Exactly repeat the material, dropping only the pictures.

### [DATA EXCERPT]
+ + +

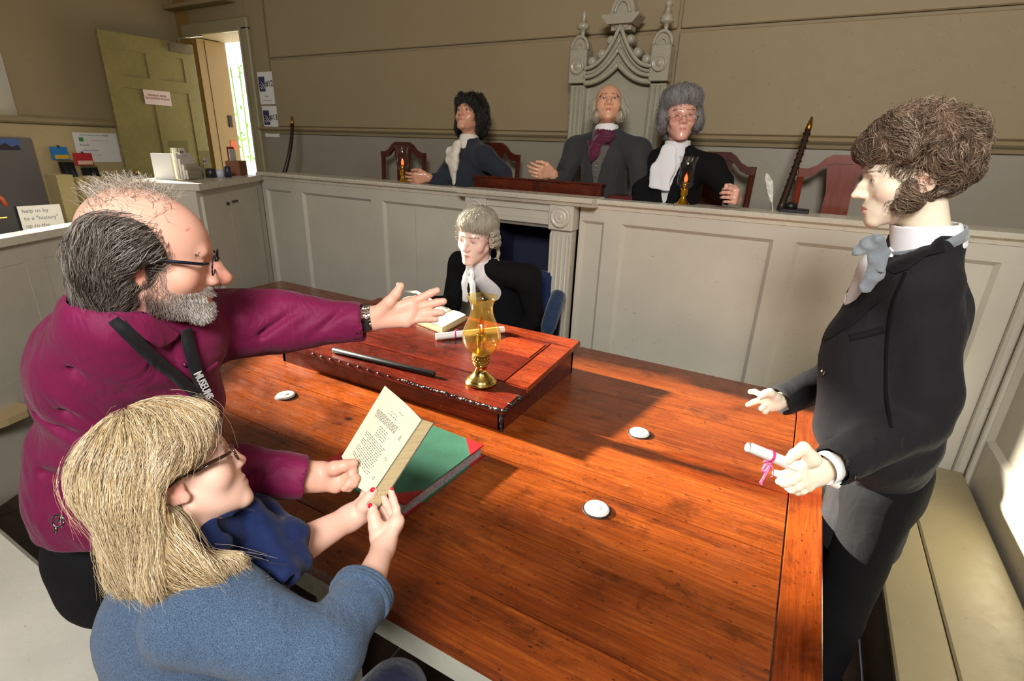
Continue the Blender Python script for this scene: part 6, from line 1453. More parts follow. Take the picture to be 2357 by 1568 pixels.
for i in pick:
    L = Lc[i]; n_ = HM.R.T@no[i]; d = n_*0.75+np.array([0, 0.25, -0.75]); d /= np.linalg.norm(d); ln = (0.0024 if L[2] > -0.06 else 0.0042)*(0.7+0.6*rr.random())*(1.25 if L[1] > 0.06 else 1); p = L.copy(); pts = [p]
    jit = nr_.normal(size=3)*0.35
    for s_ in range(3): d = d+jit*0.4+np.array([0, 0, -0.12]); d /= np.linalg.norm(d); p = p+d*ln/1.6; pts.append(p)
    S3.append([HM.w(*p) for p in pts]); wgt = min(1, max(0, (L[1]-0.015)/0.06)); pal = np.array(s2l((228, 222, 212)))*wgt+np.array(s2l((128, 108, 98)))*(1-wgt); C3.append(pal*(0.55+0.7*rr.random()))
strands_mesh('beard', S3, 0.00042, np.array(C3), M_HAIR, man)['kind'] = 'stuff'
# ================================================================ fair-haired woman with the book
HW = Head(PD(408, 1094, 0.765), CV(0.72, -0.42, 0.55), CV(-0.42, -0.85, -0.22), 0.80)
WW = lambda x, y, d: W3(x, y, d*(1.10 if x < 560 else 1.0+0.10*max(0, (700-x)/140.0)))
wom = empty('person', (-0.72, 0.20, 0.0)); tag(wom, 'seated woman with fair bob, glasses, blue-grey sweater and navy scarf, holding an open book', 'person')
wN, wF = WW(440, 1425, 0.66), WW(610, 1260, 0.92)
weN, wwN = WW(745, 1505, 0.74), WW(882, 1262, 0.945)
weF, wwF = WW(600, 1330, 0.88), WW(806, 1192, 1.02)
wpel = np.array([-0.70, 0.24, 0.56]); wchest = WW(430, 1420, 0.76)
dn = 0.965
wf1 = [[W3(913, 1200, dn+.004), W3(912, 1172, dn+.012), W3(905, 1150, dn+.020), W3(900, 1132, dn+.026)], [W3(911, 1208, dn+.014), W3(901, 1178, dn+.026), W3(890, 1160, dn+.036), W3(884, 1147, dn+.040)],
       [W3(907, 1215, dn+.026), W3(896, 1190, dn+.040), W3(884, 1176, dn+.046), W3(876, 1168, dn+.044)], [W3(902, 1221, dn+.036), W3(890, 1200, dn+.048), W3(880, 1188, dn+.050), W3(874, 1182, dn+.046)]]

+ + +

### [THE RESULT]
Continue the Blender Python script for this scene: part 6, from line 1453. More parts follow. Take the picture to be 2357 by 1568 pixels.
for i in pick:
    L = Lc[i]; n_ = HM.R.T@no[i]; d = n_*0.75+np.array([0, 0.25, -0.75]); d /= np.linalg.norm(d); ln = (0.0024 if L[2] > -0.06 else 0.0042)*(0.7+0.6*rr.random())*(1.25 if L[1] > 0.06 else 1); p = L.copy(); pts = [p]
    jit = nr_.normal(size=3)*0.35
    for s_ in range(3): d = d+jit*0.4+np.array([0, 0, -0.12]); d /= np.linalg.norm(d); p = p+d*ln/1.6; pts.append(p)
    S3.append([HM.w(*p) for p in pts]); wgt = min(1, max(0, (L[1]-0.015)/0.06)); pal = np.array(s2l((228, 222, 212)))*wgt+np.array(s2l((128, 108, 98)))*(1-wgt); C3.append(pal*(0.55+0.7*rr.random()))
strands_mesh('beard', S3, 0.00042, np.array(C3), M_HAIR, man)['kind'] = 'stuff'
# ================================================================ fair-haired woman with the book
HW = Head(PD(408, 1094, 0.765), CV(0.72, -0.42, 0.55), CV(-0.42, -0.85, -0.22), 0.80)
WW = lambda x, y, d: W3(x, y, d*(1.10 if x < 560 else 1.0+0.10*max(0, (700-x)/140.0)))
wom = empty('person', (-0.72, 0.20, 0.0)); tag(wom, 'seated woman with fair bob, glasses, blue-grey sweater and navy scarf, holding an open book', 'person')
wN, wF = WW(440, 1425, 0.66), WW(610, 1260, 0.92)
weN, wwN = WW(745, 1505, 0.74), WW(882, 1262, 0.945)
weF, wwF = WW(600, 1330, 0.88), WW(806, 1192, 1.02)
wpel = np.array([-0.70, 0.24, 0.56]); wchest = WW(430, 1420, 0.76)
dn = 0.965
wf1 = [[W3(913, 1200, dn+.004), W3(912, 1172, dn+.012), W3(905, 1150, dn+.020), W3(900, 1132, dn+.026)], [W3(911, 1208, dn+.014), W3(901, 1178, dn+.026), W3(890, 1160, dn+.036), W3(884, 1147, dn+.040)],
       [W3(907, 1215, dn+.026), W3(896, 1190, dn+.040), W3(884, 1176, dn+.046), W3(876, 1168, dn+.044)], [W3(902, 1221, dn+.036), W3(890, 1200, dn+.048), W3(880, 1188, dn+.050), W3(874, 1182, dn+.046)]]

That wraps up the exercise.